» INSTRUCTIONS FOR THE TASK
Reproduce, exactly and in full, the lines from the one with "were 1200x1600 pixels." through the one with "scn.camera = co" in the data below; drop pictures.

Dataset items
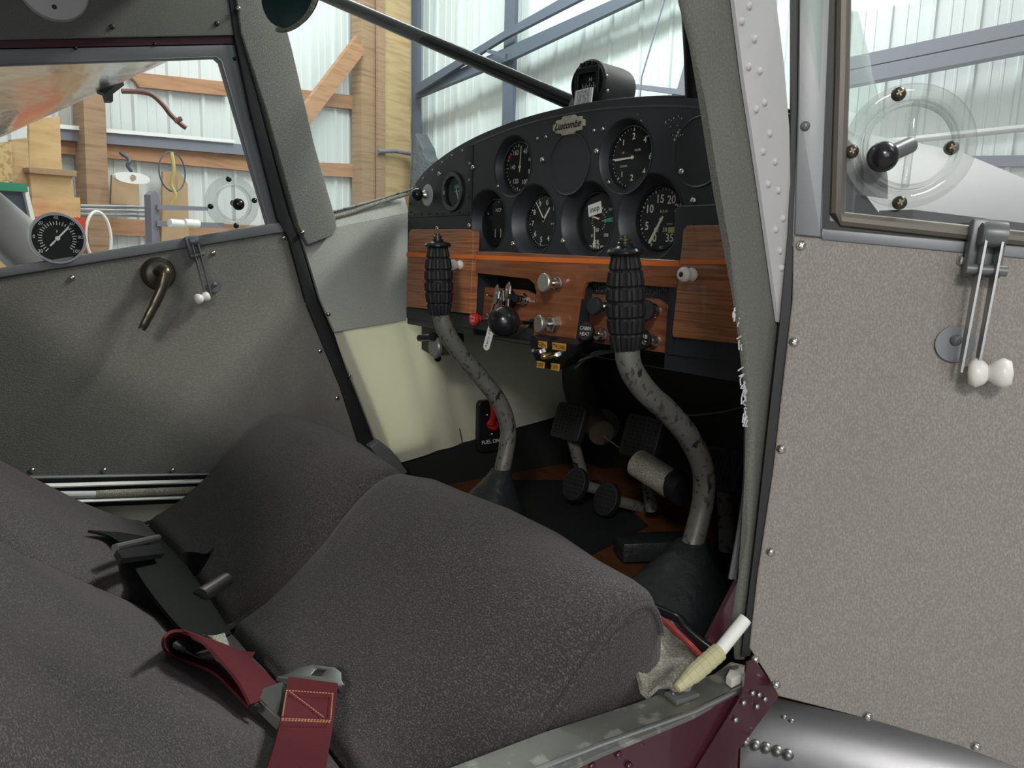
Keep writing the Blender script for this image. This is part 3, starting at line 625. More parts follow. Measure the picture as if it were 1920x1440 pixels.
def hand(b, T, ang, l0, l1, w0, w1, h):
    T2 = T @ Matrix.Rotation(-R_(ang), 4, 'Z')
    plate(b, T2, [(-w0, l0), (w0, l0), (w1, l1), (-w1, l1)], h, h+.0006)
def gauge(key, name, label, nums=(), ticks=(), needles=(), extra=None, arcs=(), rot=0, bez=True):
    x, y, r, ro, dp = G[key]; T = PAN @ Matrix.Translation((x, y, -dp))
    t = thing(name, label, 'gauge', M=T, group='round dials of the instrument panel')
    b = new(); lathe(b, [(r+.0008, -.012), (r+.0008, .0012), (r-.0002, .0022), (r-.0018, .0018), (r-.0026, -.0028)], T, 48); mk('bezel', b, blackm, t, smooth=40)
    b = new(); lathe(b, [(0, -.0026), (r-.001, -.0026), (r-.001, -.004), (0, -.004)], T, 44); f = mk('dial_face', b, dialm, t)
    b = new()
    for (a0, a1, st, r0_, r1_, w_) in ticks:
        a = a0
        while a <= a1+.01:
            box(b, T @ Matrix.Rotation(-R_(a), 4, 'Z'), -w_, w_, r*r0_, r*r1_, -.0026, -.0023); a += st
    for s, a, rr, sz in nums: text(b, s, sz, T, r*rr*math.sin(R_(a)), r*rr*math.cos(R_(a)), -.0022, bold=.015)
    if extra: extra(b, T, r)
    mk('markings', b, markm, f, smooth=0)
    for (a0, a1, r0_, r1_, m_) in arcs:
        b = new(); n = max(2, int(abs(a1-a0)/6)); L = []
        for i in range(n+1):
            a = R_(a0+(a1-a0)*i/n); L.append([b.verts.new(T @ V((r*q*math.sin(a), r*q*math.cos(a), -.0024))) for q in (r0_, r1_)])
        for p, q in zip(L, L[1:]): b.faces.new((p[0], p[1], q[1], q[0]))
        mk('colour_arc', b, m_, f, smooth=0)
    for (a, l0, l1, w0, w1, cx, cy) in needles:
        b = new(); T2 = T @ Matrix.Translation((cx*r, cy*r, 0)); hand(b, T2, a, l0*r, l1*r, w0, w1, -.0018); lathe(b, [(0, -.0006), (.0022, -.0006), (.0022, -.002)], T2, 14); mk('needle', b, needm, t)
    b = new(); lathe(b, [(0, .0004), (r-.001, .0004)], T, 32); mk('glass', b, gg, t)
    return t, T
gauge('asi', 'airspeed_gauge', 'upper left dial numbered 40 to 160 with upright needle',
      [('40', 28, .66, .0095), ('60', 68, .68, .0075), ('80', 108, .68, .0085), ('100', 152, .68, .0095), ('120', 208, .62, .0095), ('140', 272, .5, .0085), ('160', 330, .66, .0095)],
      [(30, 350, 10, .86, .94, .0004), (30, 350, 40, .80, .94, .0007)], [(4, -.2, .82, .0009, .0006, 0, 0)], arcs=[(185, 285, .93, .97, yellm), (288, 305, .80, .97, redm)])
gauge('vsi', 'climb_gauge', 'upper right dial numbered 1 2 4 6 with needle level to the left',
      [('1', 318, .68, .0095), ('2', 0, .66, .0105), ('4', 45, .72, .0105), ('6', 92, .78, .0105), ('4', 132, .72, .0105), ('2', 180, .64, .0105), ('1', 222, .68, .0095)],
      [(-90, 270, 9, .90, .96, .0004), (0, 359, 45, .84, .96, .0008)], [(268, -.05, .80, .0008, .0014, 0, 0)],
      extra=lambda b, T, r: (text(b, 'CLIMB', .0036, T, r*.2, r*.22, -.0022), text(b, 'UP', .0035, T, -r*.45, r*.18, -.0022), text(b, 'DOWN', .0035, T, -r*.4, -r*.25, -.0022)))
gauge('alt', 'altimeter', 'lower dial numbered 0 to 9 with two needles, altimeter face',
      [(str(k), 12+36*k, .72, .0105) for k in range(10)], [(12, 370, 7.2, .90, .96, .0003), (12, 360, 36, .86, .96, .0008)],
      [(322, 0, .85, .0010, .0006, 0, .08), (38, -.1, .55, .0016, .0010, 0, .08)], extra=lambda b, T, r: (text(b, 'ALT', .004, T, r*.2, r*.35, -.0022), text(b, '29.9', .0042, T, r*.5, -r*.1, -.0022)))
gauge('vac', 'coordinator_gauge', 'dark lower left dial with small curved lines',
      [('NCP', 0, .52, .0075)], [(60, 62, 20, .8, .9, .0006), (298, 300, 20, .8, .9, .0006), (0, 1, 20, .82, .9, .0006)], [],
      extra=lambda b, T, r: [tube(b, [T @ V((sx*r*.16+.0018*math.cos(R_(a))*sx, -r*.42+.0065*math.sin(R_(a)), -.0022)) for a in range(-80, 81, 20)], .00035, 5) for sx in (-1, 1)])
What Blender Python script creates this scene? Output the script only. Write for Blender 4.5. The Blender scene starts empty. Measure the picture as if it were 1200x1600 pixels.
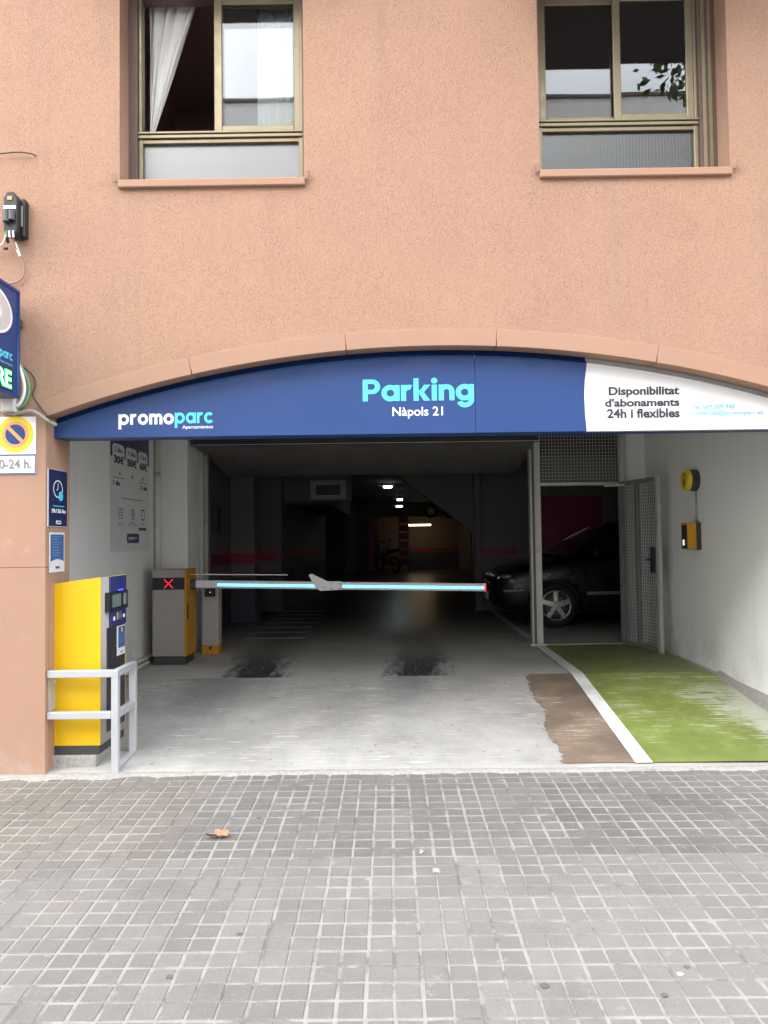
import bpy, bmesh, math, random
from mathutils import Matrix, Vector
R = math.radians
random.seed(7)
scn = bpy.context.scene
col = scn.collection

# ------------------------------------------------------------------ camera
cam = bpy.data.cameras.new('camera')
cam.sensor_fit = 'VERTICAL'; cam.sensor_height = 36.0
cam.lens = 36.0 * 1202 / 1600
cam.clip_end = 600
co = bpy.data.objects.new('camera', cam); col.objects.link(co)
YAW, PITCH, ROLL = R(0.356), R(2.006), R(0.72)
co.matrix_world = (Matrix.Translation((0, 0, 1.53)) @ Matrix.Rotation(YAW, 4, 'Z') @ Matrix.Rotation(R(90) + PITCH, 4, 'X')
                   @ Matrix.Rotation(-ROLL, 4, 'Z'))
scn.camera = co

# ------------------------------------------------------------------ sky, sun, exposure
SUN_AZ, SUN_EL = R(221), R(34)          # behind the camera, a little to its left
w = bpy.data.worlds.new('World'); scn.world = w; w.use_nodes = True
nt = w.node_tree; nt.nodes.clear()
out = nt.nodes.new('ShaderNodeOutputWorld'); bg = nt.nodes.new('ShaderNodeBackground')
sky = nt.nodes.new('ShaderNodeTexSky'); sky.sky_type = 'NISHITA'; sky.sun_disc = False
sky.sun_elevation = SUN_EL; sky.sun_rotation = SUN_AZ
sky.dust_density = 3.0; sky.air_density = 1.0
tc = nt.nodes.new('ShaderNodeTexCoord'); nz = nt.nodes.new('ShaderNodeTexNoise')
nz.inputs['Scale'].default_value = 3.0; nz.inputs['Detail'].default_value = 6
nt.links.new(tc.outputs['Generated'], nz.inputs['Vector'])
rp = nt.nodes.new('ShaderNodeValToRGB')
rp.color_ramp.elements[0].position = .30; rp.color_ramp.elements[0].color = (.45, .45, .45, 1)
rp.color_ramp.elements[1].position = .62; rp.color_ramp.elements[1].color = (.95, .95, .95, 1)
nt.links.new(nz.outputs['Fac'], rp.inputs['Fac'])
mx = nt.nodes.new('ShaderNodeMix'); mx.data_type = 'RGBA'
nt.links.new(rp.outputs['Color'], mx.inputs[0]); nt.links.new(sky.outputs['Color'], mx.inputs[6])
mx.inputs[7].default_value = (11.5, 11.9, 12.5, 1)      # thin bright overcast cloud
nt.links.new(mx.outputs[2], bg.inputs['Color']); bg.inputs['Strength'].default_value = 0.14
nt.links.new(bg.outputs[0], out.inputs[0])

sl = bpy.data.lights.new('sun', 'SUN'); sl.energy = .8; sl.angle = R(45); sl.color = (1, .96, .9)
so = bpy.data.objects.new('sun', sl); col.objects.link(so)
sd = Vector((math.sin(SUN_AZ) * math.cos(SUN_EL), math.cos(SUN_AZ) * math.cos(SUN_EL), math.sin(SUN_EL)))
so.rotation_euler = sd.to_track_quat('Z', 'Y').to_euler(); so.location = sd * 40
scn.view_settings.view_transform = 'Standard'; scn.view_settings.look = 'None'
scn.view_settings.exposure = 1.82; scn.view_settings.gamma = 1.0
scn.cycles.max_bounces = 8; scn.cycles.transparent_max_bounces = 12
scn.cycles.caustics_reflective = False; scn.cycles.caustics_refractive = False

# ------------------------------------------------------------------ materials
MATS = {}
class NB:
    def __init__(s, name):
        s.m = bpy.data.materials.new(name); s.m.use_nodes = True; s.t = s.m.node_tree; s.t.nodes.clear()
        s.o = s.t.nodes.new('ShaderNodeOutputMaterial'); s.p = s.t.nodes.new('ShaderNodeBsdfPrincipled')
        s.t.links.new(s.p.outputs[0], s.o.inputs[0])
        s.geo = s.t.nodes.new('ShaderNodeNewGeometry'); s.pos = s.geo.outputs['Position']
        MATS[name] = s.m
    def n(s, ty, **kw):
        d = s.t.nodes.new(ty)
        for k, v in kw.items(): setattr(d, k, v)
        return d
    def put(s, sock, v):
        if isinstance(v, bpy.types.NodeSocket): s.t.links.new(v, sock)
        elif v is not None: sock.default_value = v
    def math(s, op, a, b=None, c=None, clamp=False):
        d = s.n('ShaderNodeMath', operation=op); d.use_clamp = clamp
        s.put(d.inputs[0], a); s.put(d.inputs[1], b); s.put(d.inputs[2], c); return d.outputs[0]
    def mapped(s, scale, vec=None):
        d = s.n('ShaderNodeMapping'); s.put(d.inputs[0], vec or s.pos); d.inputs['Scale'].default_value = scale; return d.outputs[0]
    def noise(s, scale, detail=4, rough=.55, vec=None):
        d = s.n('ShaderNodeTexNoise'); s.put(d.inputs['Vector'], vec or s.pos); d.inputs['Scale'].default_value = scale
        d.inputs['Detail'].default_value = detail; d.inputs['Roughness'].default_value = rough; return d.outputs['Fac']
    def ramp(s, v, a, b, lo=0., hi=1.):
        d = s.n('ShaderNodeMapRange'); d.interpolation_type = 'SMOOTHSTEP'; s.put(d.inputs[0], v)
        d.inputs[1].default_value = a; d.inputs[2].default_value = b; d.inputs[3].default_value = lo; d.inputs[4].default_value = hi
        return d.outputs[0]
    def mix(s, f, a, b, mode='MIX'):
        d = s.n('ShaderNodeMix', data_type='RGBA', blend_type=mode); s.put(d.inputs[0], f)
        for i, v in ((6, a), (7, b)):
            s.put(d.inputs[i], v if isinstance(v, bpy.types.NodeSocket) else (*v, 1)); 
        return d.outputs[2]
    def xyz(s):
        d = s.n('ShaderNodeSeparateXYZ'); s.put(d.inputs[0], s.pos); return d.outputs
    def bump(s, h, strength, dist=.01, nrm=None):
        d = s.n('ShaderNodeBump'); s.put(d.inputs['Height'], h); d.inputs['Strength'].default_value = strength
        d.inputs['Distance'].default_value = dist; s.put(d.inputs['Normal'], nrm); return d.outputs[0]
    def done(s, base, rough=.6, normal=None, metal=0., spec=.5, emit=None, estr=0., coat=0.):
        p = s.p
        s.put(p.inputs['Base Color'], base if isinstance(base, bpy.types.NodeSocket) else (*base, 1)); s.put(p.inputs['Roughness'], rough)
        s.put(p.inputs['Metallic'], metal); s.put(p.inputs['Specular IOR Level'], spec); s.put(p.inputs['Coat Weight'], coat)
        if normal is not None: s.put(p.inputs['Normal'], normal)
        if emit: p.inputs['Emission Color'].default_value = (*emit, 1); p.inputs['Emission Strength'].default_value = estr
        return s.m
def mul(c, k): return tuple(min(1, v * k) for v in c)
def simple(name, c, rough=.5, var=.12, sc=3., bump=.0, bsc=80., metal=0., spec=.5, emit=None, estr=0., coat=0., fine=.0):
    b = NB(name)
    n = b.noise(sc, 5)
    base = b.mix(n, mul(c, 1 - var), mul(c, 1 + var))
    if fine: base = b.mix(b.ramp(b.noise(bsc, 3), .35, .6), mul(c, 1 - fine), base)
    r = b.ramp(b.noise(sc * 2.7, 4), .3, .7, max(.02, rough - .08), min(1, rough + .08))
    nr = b.bump(b.noise(bsc, 4), bump, .004) if bump else None
    return b.done(base, r, nr, metal, spec, emit, estr, coat)

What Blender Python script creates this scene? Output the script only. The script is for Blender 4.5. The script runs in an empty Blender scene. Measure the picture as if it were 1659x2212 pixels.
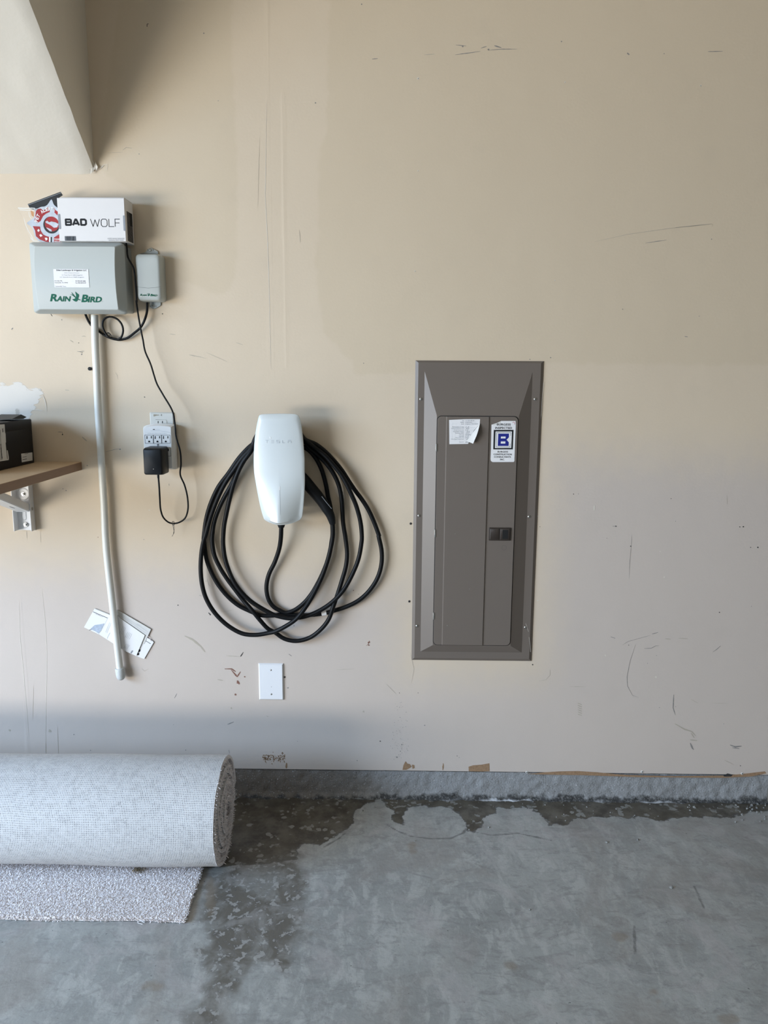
import bpy, bmesh, math, random
import numpy as np
from mathutils import Vector, Matrix, noise as mnoise

# ------------------------------------------------------------------ scene, camera, light
S = bpy.context.scene
C = S.collection
rnd = random.Random(7)
FPX, IW, IH = 1661.0, 1659.0, 2212.0
PITCH, YAW, ROLL = math.radians(10.0), math.radians(0.62), math.radians(0.36)
CAMPOS = Vector((0.0, -2.4, 1.41))
CAMROT = Matrix.Rotation(YAW, 3, 'Z') @ Matrix.Rotation(math.pi/2 - PITCH, 3, 'X') @ Matrix.Rotation(ROLL, 3, 'Z')
cd = bpy.data.cameras.new('camera')
cam = bpy.data.objects.new('camera', cd); C.objects.link(cam)
cam.matrix_world = Matrix.Translation(CAMPOS) @ CAMROT.to_4x4()
cd.sensor_fit = 'VERTICAL'; cd.sensor_height = 36.0; cd.sensor_width = 27.0
cd.lens = 36.0*FPX/IH; cd.clip_start = 0.02
S.camera = cam
S.view_settings.view_transform = 'Standard'; S.view_settings.look = 'None'
S.view_settings.exposure = 0.26; S.view_settings.gamma = 1.0; S.view_settings.use_curve_mapping = False
S.cycles.use_denoising = True
S.cycles.max_bounces = 8; S.cycles.diffuse_bounces = 5; S.cycles.transparent_max_bounces = 12

w = bpy.data.worlds.new('sky'); S.world = w; w.use_nodes = True
w.node_tree.nodes['Background'].inputs[0].default_value = (0.55, 0.74, 1.0, 1)
w.node_tree.nodes['Background'].inputs[1].default_value = 0.38

def area(name, loc, target, sx, sy, col, power, spread=math.pi):
    l = bpy.data.lights.new(name, 'AREA'); l.shape = 'RECTANGLE'; l.size = sx; l.size_y = sy
    l.color = col; l.energy = power; l.spread = spread
    o = bpy.data.objects.new(name, l); C.objects.link(o); o.location = loc
    d = Vector(target) - Vector(loc)
    o.rotation_euler = d.to_track_quat('-Z', 'Y').to_euler()
    return o
# daylight through the open garage door on the left: sky above, sunlit drive below
area('sky_daylight', (-4.9, -3.5, 2.75), (0.0, -0.4, 0.2), 3.6, 2.4, (0.50, 0.71, 1.0), 540)
area('driveway_bounce', (-4.7, -3.9, 0.05), (-3.9, -3.3, 1.3), 3.4, 2.6, (1.0, 0.955, 0.87), 520)

# ------------------------------------------------------------------ pixel -> place
def ray(px, py):
    d = Vector(((px-IW/2)/FPX, -(py-IH/2)/FPX, -1.0))
    return CAMROT @ d
def W(px, py, depth=0.0):
    """point seen at (px, py) on the plane `depth` metres in front of the wall"""
    d = ray(px, py); t = (-depth - CAMPOS.y)/d.y
    return CAMPOS + d*t
def G(px, py, z=0.0):
    d = ray(px, py); t = (z - CAMPOS.z)/d.z
    return CAMPOS + d*t
def X(px, py, x):
    d = ray(px, py); t = (x - CAMPOS.x)/d.x
    return CAMPOS + d*t
def WX(px, py, depth=0.0):
    p = W(px, py, depth); return (p.x, p.z)

# ------------------------------------------------------------------ materials
def mat(name, col, rough=0.5, metal=0.0, nscale=0, namp=0.0, bump=0.0, bscale=200.0, spec=0.5, coat=0.0, alpha=1.0):
    m = bpy.data.materials.new(name); m.use_nodes = True
    nt = m.node_tree; b = nt.nodes['Principled BSDF']
    b.inputs['Roughness'].default_value = rough; b.inputs['Metallic'].default_value = metal
    b.inputs['Specular IOR Level'].default_value = spec
    b.inputs['Coat Weight'].default_value = coat; b.inputs['Coat Roughness'].default_value = 0.05
    b.inputs['Alpha'].default_value = alpha
    b.inputs['Base Color'].default_value = (*col, 1)
    if namp > 0 or bump > 0:
        tc = nt.nodes.new('ShaderNodeTexCoord')
    if namp > 0:
        n = nt.nodes.new('ShaderNodeTexNoise'); n.inputs['Scale'].default_value = nscale; n.inputs['Detail'].default_value = 5
        nt.links.new(tc.outputs['Object'], n.inputs['Vector'])
        mx = nt.nodes.new('ShaderNodeMix'); mx.data_type = 'RGBA'
        lo = [c*(1-namp) for c in col]; hi = [min(1, c*(1+namp)) for c in col]
        mx.inputs['A'].default_value = (*lo, 1); mx.inputs['B'].default_value = (*hi, 1)
        nt.links.new(n.outputs['Fac'], mx.inputs['Factor']); nt.links.new(mx.outputs['Result'], b.inputs['Base Color'])
    if bump > 0:
        n2 = nt.nodes.new('ShaderNodeTexNoise'); n2.inputs['Scale'].default_value = bscale; n2.inputs['Detail'].default_value = 4
        nt.links.new(tc.outputs['Object'], n2.inputs['Vector'])
        bp = nt.nodes.new('ShaderNodeBump'); bp.inputs['Strength'].default_value = 1.0; bp.inputs['Distance'].default_value = bump
        nt.links.new(n2.outputs['Fac'], bp.inputs['Height']); nt.links.new(bp.outputs['Normal'], b.inputs['Normal'])
    return m

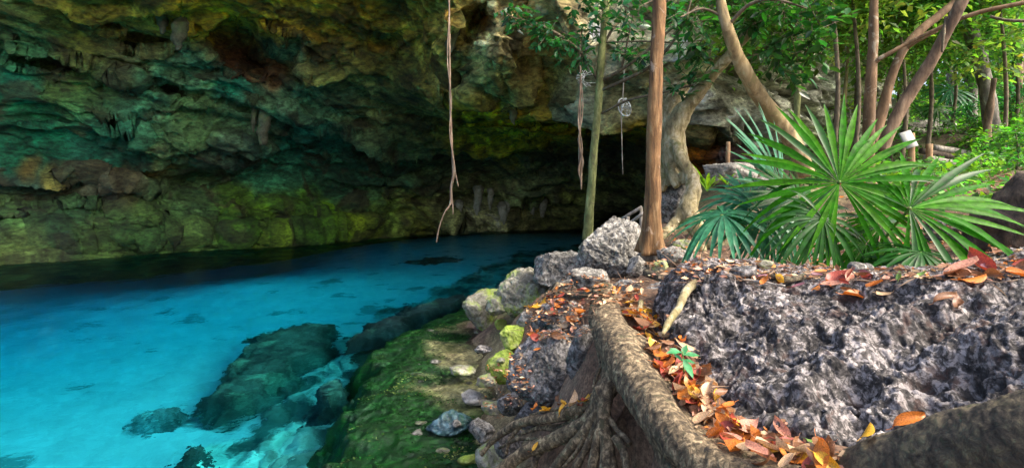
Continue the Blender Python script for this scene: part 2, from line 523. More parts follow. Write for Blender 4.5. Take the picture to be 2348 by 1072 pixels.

» WRITTEN SOLUTION
What Blender Python script creates this scene? Output the script only. Write for Blender 4.5. The Blender scene starts empty. Measure the picture as if it were 1200x1600 pixels.
import bpy, bmesh, math, random
from mathutils import Matrix, Vector
R = math.radians
random.seed(7)
scn = bpy.context.scene
col = scn.collection

# ------------------------------------------------------------------ camera
cam = bpy.data.cameras.new('camera')
cam.sensor_fit = 'VERTICAL'; cam.sensor_height = 36.0
cam.lens = 36.0 * 1202 / 1600
cam.clip_end = 600
co = bpy.data.objects.new('camera', cam); col.objects.link(co)
YAW, PITCH, ROLL = R(0.356), R(2.006), R(0.72)
co.matrix_world = (Matrix.Translation((0, 0, 1.53)) @ Matrix.Rotation(YAW, 4, 'Z') @ Matrix.Rotation(R(90) + PITCH, 4, 'X')
                   @ Matrix.Rotation(-ROLL, 4, 'Z'))
scn.camera = co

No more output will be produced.